--- Start of Provided entries ---

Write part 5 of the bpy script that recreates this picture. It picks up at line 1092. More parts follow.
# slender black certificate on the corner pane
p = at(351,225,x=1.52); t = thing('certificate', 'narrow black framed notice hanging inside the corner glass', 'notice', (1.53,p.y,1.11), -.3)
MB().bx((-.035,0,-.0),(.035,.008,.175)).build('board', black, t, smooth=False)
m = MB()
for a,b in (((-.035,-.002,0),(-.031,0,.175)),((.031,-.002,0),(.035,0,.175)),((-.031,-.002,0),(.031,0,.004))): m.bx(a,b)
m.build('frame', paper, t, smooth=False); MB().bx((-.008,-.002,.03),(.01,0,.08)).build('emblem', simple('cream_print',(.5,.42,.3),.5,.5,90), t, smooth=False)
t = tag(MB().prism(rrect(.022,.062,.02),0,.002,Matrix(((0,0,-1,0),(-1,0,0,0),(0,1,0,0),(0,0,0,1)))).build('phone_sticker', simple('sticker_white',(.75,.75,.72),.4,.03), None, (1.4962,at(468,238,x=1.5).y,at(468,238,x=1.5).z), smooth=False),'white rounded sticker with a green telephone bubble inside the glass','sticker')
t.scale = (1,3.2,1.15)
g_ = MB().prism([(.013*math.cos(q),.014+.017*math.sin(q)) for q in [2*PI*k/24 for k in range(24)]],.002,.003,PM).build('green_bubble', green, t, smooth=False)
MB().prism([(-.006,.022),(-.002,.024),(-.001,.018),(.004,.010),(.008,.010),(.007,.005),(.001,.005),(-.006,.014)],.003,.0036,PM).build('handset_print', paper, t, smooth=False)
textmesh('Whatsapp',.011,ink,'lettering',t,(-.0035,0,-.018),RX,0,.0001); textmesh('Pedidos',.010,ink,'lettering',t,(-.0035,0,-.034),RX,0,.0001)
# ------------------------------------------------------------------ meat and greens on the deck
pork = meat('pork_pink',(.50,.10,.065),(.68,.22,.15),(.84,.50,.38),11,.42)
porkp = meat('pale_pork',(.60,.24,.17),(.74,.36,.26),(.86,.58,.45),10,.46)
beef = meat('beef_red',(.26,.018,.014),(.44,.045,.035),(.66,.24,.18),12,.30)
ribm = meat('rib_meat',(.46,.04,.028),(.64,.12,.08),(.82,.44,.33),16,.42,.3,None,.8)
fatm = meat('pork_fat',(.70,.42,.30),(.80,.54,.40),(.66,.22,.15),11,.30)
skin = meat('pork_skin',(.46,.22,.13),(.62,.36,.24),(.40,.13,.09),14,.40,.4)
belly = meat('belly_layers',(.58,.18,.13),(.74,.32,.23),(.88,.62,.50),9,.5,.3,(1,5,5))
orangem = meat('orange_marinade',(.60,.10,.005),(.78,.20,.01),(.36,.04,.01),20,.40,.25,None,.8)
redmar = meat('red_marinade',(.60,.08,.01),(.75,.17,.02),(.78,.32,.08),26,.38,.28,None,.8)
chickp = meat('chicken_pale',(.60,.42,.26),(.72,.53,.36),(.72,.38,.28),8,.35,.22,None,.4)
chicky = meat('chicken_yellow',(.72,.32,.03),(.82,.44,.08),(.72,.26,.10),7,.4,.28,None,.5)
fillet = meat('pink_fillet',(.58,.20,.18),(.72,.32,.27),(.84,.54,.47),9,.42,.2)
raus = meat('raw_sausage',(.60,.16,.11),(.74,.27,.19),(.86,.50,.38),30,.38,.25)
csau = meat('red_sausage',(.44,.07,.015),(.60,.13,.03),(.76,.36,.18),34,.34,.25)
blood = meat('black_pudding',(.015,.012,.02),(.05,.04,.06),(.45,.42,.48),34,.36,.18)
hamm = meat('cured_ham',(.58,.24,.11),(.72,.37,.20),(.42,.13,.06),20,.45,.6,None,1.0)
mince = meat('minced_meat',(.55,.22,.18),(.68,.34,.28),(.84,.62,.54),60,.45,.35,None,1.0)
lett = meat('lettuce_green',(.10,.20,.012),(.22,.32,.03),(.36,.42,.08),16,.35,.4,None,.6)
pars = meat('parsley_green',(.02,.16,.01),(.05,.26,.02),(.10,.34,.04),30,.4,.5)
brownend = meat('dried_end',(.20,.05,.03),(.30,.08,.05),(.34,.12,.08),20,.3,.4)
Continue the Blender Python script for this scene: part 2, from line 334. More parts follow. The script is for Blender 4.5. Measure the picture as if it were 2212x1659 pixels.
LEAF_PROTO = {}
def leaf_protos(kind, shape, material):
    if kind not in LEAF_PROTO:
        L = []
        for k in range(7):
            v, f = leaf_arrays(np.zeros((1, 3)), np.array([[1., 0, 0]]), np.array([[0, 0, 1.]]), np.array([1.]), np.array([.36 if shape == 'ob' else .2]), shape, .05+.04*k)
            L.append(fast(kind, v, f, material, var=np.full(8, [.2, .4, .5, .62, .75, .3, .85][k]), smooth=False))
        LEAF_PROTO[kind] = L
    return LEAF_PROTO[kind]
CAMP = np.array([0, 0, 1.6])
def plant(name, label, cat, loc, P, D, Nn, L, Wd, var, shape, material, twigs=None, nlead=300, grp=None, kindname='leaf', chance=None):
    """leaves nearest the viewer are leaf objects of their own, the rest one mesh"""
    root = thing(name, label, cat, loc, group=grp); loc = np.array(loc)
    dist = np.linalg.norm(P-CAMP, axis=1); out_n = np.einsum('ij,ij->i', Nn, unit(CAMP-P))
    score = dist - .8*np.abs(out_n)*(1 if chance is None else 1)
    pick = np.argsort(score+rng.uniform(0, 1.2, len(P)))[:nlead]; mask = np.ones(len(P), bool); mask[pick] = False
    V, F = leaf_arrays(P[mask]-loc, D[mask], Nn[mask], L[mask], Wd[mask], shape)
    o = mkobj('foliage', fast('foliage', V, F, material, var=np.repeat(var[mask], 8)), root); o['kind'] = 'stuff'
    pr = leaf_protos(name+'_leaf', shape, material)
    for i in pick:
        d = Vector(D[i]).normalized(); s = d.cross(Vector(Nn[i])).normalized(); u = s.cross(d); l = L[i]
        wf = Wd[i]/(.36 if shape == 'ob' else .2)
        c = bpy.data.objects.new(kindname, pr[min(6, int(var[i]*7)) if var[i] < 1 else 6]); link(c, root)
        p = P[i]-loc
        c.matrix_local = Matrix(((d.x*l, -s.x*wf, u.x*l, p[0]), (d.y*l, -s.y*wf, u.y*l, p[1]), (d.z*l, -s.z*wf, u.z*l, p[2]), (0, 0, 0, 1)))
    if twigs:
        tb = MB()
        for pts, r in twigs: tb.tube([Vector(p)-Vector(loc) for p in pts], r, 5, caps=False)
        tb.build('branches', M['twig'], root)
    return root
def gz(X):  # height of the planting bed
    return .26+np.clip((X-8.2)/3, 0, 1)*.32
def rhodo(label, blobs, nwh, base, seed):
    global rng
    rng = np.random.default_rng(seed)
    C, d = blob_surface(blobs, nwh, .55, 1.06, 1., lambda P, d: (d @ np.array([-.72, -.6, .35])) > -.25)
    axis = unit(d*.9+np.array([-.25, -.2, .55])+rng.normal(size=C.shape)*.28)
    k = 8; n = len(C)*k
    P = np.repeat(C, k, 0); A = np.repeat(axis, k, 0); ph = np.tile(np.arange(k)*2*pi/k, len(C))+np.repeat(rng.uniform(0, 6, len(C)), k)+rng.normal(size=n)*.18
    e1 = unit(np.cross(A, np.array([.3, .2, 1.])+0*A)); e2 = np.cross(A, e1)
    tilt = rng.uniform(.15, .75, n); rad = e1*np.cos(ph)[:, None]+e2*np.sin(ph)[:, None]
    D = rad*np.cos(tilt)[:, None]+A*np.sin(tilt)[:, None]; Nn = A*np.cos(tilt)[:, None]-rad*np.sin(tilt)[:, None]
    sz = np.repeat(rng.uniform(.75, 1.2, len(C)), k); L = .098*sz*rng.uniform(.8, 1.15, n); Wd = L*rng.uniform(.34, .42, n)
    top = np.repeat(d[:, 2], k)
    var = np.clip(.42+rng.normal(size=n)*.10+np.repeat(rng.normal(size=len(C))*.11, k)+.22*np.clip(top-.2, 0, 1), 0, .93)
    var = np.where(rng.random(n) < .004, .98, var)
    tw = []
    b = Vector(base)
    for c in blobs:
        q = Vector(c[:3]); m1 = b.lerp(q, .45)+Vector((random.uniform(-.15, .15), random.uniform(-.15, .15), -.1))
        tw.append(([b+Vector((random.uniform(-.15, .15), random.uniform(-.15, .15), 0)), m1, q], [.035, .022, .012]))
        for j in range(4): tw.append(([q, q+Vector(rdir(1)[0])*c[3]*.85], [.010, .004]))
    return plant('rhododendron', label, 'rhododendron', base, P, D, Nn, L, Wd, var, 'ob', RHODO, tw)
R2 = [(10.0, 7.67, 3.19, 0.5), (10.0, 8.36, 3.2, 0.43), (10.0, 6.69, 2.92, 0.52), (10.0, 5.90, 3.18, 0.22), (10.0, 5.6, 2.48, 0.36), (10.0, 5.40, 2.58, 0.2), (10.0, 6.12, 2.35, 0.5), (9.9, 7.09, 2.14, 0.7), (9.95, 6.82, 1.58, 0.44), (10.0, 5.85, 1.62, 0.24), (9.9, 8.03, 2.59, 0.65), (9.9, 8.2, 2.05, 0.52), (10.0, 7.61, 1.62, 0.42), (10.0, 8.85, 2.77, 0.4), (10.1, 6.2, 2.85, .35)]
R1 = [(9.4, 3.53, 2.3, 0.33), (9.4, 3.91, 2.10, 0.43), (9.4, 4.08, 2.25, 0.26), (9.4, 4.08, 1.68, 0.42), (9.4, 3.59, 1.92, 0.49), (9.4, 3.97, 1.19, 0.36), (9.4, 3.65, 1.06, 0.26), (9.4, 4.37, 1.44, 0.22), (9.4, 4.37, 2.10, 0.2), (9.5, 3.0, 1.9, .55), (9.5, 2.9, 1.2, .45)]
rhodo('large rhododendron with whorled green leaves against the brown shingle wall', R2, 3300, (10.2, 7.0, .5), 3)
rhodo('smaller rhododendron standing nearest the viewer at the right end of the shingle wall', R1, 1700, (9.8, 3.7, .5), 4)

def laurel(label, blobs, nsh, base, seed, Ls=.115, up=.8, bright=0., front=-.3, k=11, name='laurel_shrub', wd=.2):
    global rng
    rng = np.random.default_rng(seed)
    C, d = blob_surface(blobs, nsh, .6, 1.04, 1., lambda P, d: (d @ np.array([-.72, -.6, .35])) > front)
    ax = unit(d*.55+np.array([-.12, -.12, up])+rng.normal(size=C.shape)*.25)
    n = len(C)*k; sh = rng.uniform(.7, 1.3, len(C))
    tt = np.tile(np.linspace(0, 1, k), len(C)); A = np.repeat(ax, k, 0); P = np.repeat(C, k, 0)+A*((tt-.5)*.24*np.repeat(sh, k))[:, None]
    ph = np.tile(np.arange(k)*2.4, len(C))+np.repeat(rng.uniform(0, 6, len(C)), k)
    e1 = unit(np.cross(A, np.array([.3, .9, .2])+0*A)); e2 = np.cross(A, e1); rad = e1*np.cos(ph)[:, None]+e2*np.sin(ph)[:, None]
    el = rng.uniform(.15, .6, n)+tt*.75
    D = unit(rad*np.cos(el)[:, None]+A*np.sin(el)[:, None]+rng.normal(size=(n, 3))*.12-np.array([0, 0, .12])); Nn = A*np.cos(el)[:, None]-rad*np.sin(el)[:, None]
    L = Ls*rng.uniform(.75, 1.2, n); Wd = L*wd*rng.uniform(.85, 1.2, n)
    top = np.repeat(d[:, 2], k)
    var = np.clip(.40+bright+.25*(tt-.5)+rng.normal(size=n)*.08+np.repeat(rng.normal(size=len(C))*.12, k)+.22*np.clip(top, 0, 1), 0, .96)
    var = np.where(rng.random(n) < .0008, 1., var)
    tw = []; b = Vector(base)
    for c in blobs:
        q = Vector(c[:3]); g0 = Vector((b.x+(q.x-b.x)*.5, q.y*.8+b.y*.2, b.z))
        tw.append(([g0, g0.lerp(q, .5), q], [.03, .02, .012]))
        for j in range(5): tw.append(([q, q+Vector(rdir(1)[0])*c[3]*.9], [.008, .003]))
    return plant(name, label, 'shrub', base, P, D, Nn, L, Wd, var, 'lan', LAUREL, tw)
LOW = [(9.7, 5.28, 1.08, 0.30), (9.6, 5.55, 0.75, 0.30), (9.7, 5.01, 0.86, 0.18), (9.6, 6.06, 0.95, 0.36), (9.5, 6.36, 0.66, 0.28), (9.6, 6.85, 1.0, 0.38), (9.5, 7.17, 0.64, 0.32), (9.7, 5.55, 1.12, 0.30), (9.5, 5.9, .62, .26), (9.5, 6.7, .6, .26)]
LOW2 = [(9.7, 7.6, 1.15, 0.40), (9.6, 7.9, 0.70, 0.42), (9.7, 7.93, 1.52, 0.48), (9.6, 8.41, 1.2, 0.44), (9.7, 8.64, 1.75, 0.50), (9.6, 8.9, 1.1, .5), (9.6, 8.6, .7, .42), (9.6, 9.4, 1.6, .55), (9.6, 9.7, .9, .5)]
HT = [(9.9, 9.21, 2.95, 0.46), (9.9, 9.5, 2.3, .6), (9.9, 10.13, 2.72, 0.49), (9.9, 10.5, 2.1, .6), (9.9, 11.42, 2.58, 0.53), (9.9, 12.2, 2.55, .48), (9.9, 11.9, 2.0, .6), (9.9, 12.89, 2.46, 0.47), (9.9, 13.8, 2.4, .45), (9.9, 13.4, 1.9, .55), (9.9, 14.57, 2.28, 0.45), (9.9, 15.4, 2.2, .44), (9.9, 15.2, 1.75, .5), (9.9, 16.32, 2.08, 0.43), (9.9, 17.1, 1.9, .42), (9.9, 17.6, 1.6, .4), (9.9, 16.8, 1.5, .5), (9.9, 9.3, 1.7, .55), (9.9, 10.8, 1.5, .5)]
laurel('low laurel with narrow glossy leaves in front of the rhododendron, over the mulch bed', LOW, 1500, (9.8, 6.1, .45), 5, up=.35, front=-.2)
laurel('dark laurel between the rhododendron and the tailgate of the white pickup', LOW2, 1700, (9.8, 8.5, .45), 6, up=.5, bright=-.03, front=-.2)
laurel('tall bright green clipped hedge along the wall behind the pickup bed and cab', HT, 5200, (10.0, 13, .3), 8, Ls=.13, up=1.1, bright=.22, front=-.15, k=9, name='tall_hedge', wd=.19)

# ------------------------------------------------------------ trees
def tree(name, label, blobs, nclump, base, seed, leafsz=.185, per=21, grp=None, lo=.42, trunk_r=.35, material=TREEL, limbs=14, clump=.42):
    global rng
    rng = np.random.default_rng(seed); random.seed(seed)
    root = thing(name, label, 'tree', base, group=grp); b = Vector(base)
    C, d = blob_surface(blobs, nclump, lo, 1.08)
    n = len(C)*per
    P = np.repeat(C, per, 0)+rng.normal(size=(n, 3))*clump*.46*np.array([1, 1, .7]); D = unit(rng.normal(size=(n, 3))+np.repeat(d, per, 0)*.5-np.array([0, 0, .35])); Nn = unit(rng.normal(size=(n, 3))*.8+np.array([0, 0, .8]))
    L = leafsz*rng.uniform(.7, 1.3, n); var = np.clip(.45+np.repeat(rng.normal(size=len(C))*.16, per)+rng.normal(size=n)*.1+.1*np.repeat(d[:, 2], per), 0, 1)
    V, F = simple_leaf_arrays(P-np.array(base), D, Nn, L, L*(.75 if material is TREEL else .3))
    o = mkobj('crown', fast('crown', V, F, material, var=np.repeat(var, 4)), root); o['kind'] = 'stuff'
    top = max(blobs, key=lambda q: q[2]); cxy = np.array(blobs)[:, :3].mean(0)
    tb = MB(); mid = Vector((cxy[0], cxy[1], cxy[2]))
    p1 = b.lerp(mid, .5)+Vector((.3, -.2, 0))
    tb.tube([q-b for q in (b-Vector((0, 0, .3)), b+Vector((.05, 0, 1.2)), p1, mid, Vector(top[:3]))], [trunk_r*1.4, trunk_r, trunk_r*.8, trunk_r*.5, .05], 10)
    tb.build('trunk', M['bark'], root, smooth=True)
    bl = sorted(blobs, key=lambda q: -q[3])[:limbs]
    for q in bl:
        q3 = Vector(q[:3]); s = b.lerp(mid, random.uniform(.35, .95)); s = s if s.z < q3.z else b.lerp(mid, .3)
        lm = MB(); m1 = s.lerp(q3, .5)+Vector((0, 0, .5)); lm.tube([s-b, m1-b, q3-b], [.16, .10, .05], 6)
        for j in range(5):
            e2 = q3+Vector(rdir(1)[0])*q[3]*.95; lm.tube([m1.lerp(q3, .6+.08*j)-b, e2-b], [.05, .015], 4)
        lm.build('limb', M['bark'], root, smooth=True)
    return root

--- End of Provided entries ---

Go through the material above and output exactly the lines from the one containing "laurel('low laurel with" through the one containing "laurel('tall bright green".

* [Expected answer]:
laurel('low laurel with narrow glossy leaves in front of the rhododendron, over the mulch bed', LOW, 1500, (9.8, 6.1, .45), 5, up=.35, front=-.2)
laurel('dark laurel between the rhododendron and the tailgate of the white pickup', LOW2, 1700, (9.8, 8.5, .45), 6, up=.5, bright=-.03, front=-.2)
laurel('tall bright green clipped hedge along the wall behind the pickup bed and cab', HT, 5200, (10.0, 13, .3), 8, Ls=.13, up=1.1, bright=.22, front=-.15, k=9, name='tall_hedge', wd=.19)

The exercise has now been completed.